Ask Simon Bloom: Can a municipality hold developers over a barrel for work they never signed up for?

Q:  Cities and counties are seeking to extract extra fees and extra work to complete horizontal development in revived subdivisions now that new builders are coming in and building houses again. These municipalities are holding building permits and C.O.’s hostage until the builder performs work on common areas, streets, sidewalks and the like.  Often, the reason the works are incomplete is that the city or county failed to hold the developer or surety responsible for said work. Can they hold me over a barrel and force me to perform work on property I don’t own and for tasks I never signed up for?

A:  NO. To understand what this question is about, we must first examine a common situation that arises in the course of real estate development. Developers will often begin work on subdivisions pursuant to written maintenance and performance agreement with the county. These agreements are typically supported by a surety bond posted by the developer that serves, in part, to ensure the developer’s completion of the project. This means that if a developer runs out of money or loses the property to the bank, the county has a right to collect on the surety bond to complete the development.

Unfortunately, counties sometimes drop the ball on pursuing the bond funds—either they try to collect outside the claims period or they forget about the bond altogether. Then, to compensate for their error, counties pass the completion costs on to individual homeowners, associations and builders seeking permits to build houses. The question here is whether the county can hold your permits hostage and force you to do work that was never your responsibility.

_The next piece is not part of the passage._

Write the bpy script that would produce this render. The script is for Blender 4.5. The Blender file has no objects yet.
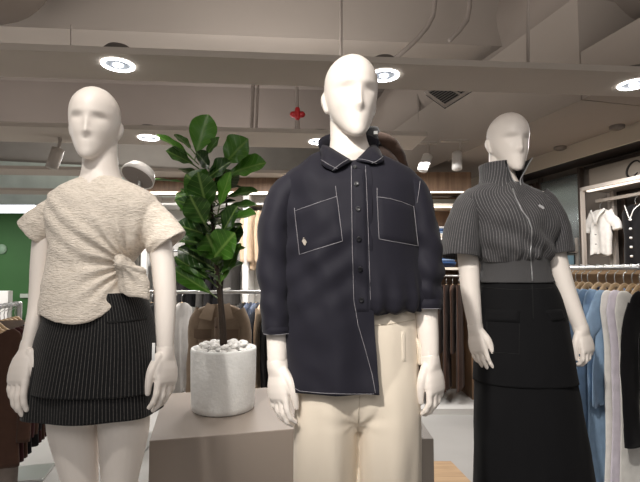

Unfortunately, most courts have found that property owners (new lot owners) do not have a right to access bond funds to complete a project because this right belongs only to the county or municipality that is named as an obligee in the bond.  However, all is not lost.  A homeowner or successor builder may have recourse through what is known as a writ of mandamus.  A writ of mandamus is a petition brought to compel a public official to act in accordance with how he or she is required by law. A court will grant a petition either where the official’s act was mandatory, or, if the act was discretionary, where the official’s failure to act was a gross abuse of discretion in that it was arbitrary, capricious, and unreasonable.  Although there is little law in Georgia involving writs of mandamus in the context of completion bonds, in other jurisdictions property owners have brought such claims with moderate success.

With the right set of facts, a lot owner would be entitled to a court order requiring the county to pursue the surety for the funds to complete the subdivision and issue our final plat, building permits, or C.O.  At a very minimum, the court should find that the county cannot hold permits or other entitlements hostage as leverage to force a builder to spend money or perform tasks never required by contract or operation of law.